### RECORDS SUPPLIED
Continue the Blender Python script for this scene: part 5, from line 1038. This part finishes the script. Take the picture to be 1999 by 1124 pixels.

==

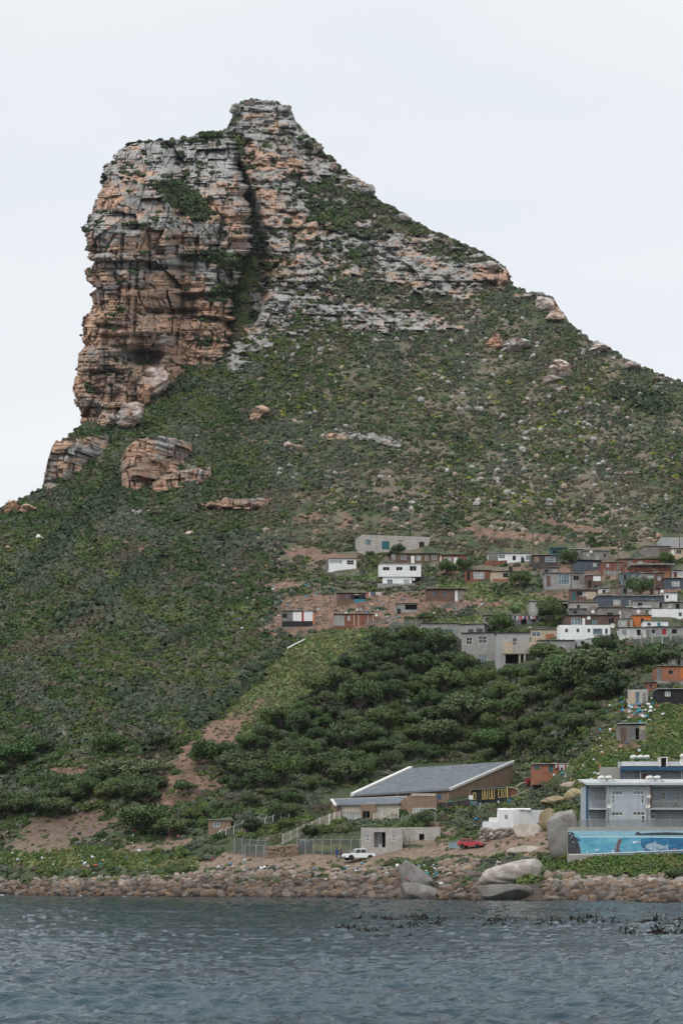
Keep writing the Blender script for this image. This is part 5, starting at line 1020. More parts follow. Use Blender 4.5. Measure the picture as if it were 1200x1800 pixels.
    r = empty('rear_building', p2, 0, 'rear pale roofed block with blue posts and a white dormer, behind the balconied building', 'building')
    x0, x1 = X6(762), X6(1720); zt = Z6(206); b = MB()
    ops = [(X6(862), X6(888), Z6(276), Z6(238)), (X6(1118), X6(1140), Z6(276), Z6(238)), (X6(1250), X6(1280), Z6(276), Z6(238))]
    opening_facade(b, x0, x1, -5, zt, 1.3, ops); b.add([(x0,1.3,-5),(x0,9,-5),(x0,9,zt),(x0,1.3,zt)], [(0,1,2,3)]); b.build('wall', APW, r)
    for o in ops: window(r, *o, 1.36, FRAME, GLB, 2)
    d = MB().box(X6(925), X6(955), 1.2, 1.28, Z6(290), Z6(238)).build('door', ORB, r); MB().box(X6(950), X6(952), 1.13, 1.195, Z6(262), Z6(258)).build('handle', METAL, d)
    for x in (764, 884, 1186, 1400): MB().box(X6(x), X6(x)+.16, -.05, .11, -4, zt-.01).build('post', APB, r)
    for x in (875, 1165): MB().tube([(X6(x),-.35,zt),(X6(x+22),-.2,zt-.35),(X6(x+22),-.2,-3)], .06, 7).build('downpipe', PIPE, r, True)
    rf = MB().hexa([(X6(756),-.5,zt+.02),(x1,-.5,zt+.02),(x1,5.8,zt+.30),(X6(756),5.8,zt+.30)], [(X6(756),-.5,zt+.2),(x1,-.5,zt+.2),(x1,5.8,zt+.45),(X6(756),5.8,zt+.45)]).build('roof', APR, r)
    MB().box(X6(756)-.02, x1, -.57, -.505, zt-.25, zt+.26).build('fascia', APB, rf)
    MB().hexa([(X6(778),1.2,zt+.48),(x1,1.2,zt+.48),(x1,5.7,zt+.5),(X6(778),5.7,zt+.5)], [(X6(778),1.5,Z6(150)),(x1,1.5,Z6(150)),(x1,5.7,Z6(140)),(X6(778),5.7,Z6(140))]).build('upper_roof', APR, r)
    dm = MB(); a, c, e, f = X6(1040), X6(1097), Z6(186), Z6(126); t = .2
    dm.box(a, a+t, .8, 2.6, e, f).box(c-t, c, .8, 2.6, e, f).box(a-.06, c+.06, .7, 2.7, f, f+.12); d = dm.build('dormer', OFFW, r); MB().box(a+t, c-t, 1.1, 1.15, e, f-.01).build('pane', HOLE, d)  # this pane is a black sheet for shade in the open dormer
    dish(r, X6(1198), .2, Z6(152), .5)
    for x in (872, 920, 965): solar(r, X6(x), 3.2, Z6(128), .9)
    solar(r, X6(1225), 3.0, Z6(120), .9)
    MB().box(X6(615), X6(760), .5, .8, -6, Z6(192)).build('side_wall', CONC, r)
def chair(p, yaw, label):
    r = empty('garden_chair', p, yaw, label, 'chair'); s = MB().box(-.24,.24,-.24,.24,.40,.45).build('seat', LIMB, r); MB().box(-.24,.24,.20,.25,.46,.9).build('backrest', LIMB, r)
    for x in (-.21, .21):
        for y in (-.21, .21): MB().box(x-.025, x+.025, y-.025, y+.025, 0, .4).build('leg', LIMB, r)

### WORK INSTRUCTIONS
From the entries, report each line that includes the word "part".

### ANSWER TO THE EXERCISE
Continue the Blender Python script for this scene: part 5, from line 1038. This part finishes the script. Take the picture to be 1999 by 1124 pixels.
Keep writing the Blender script for this image. This is part 5, starting at line 1020. More parts follow. Use Blender 4.5. Measure the picture as if it were 1200x1800 pixels.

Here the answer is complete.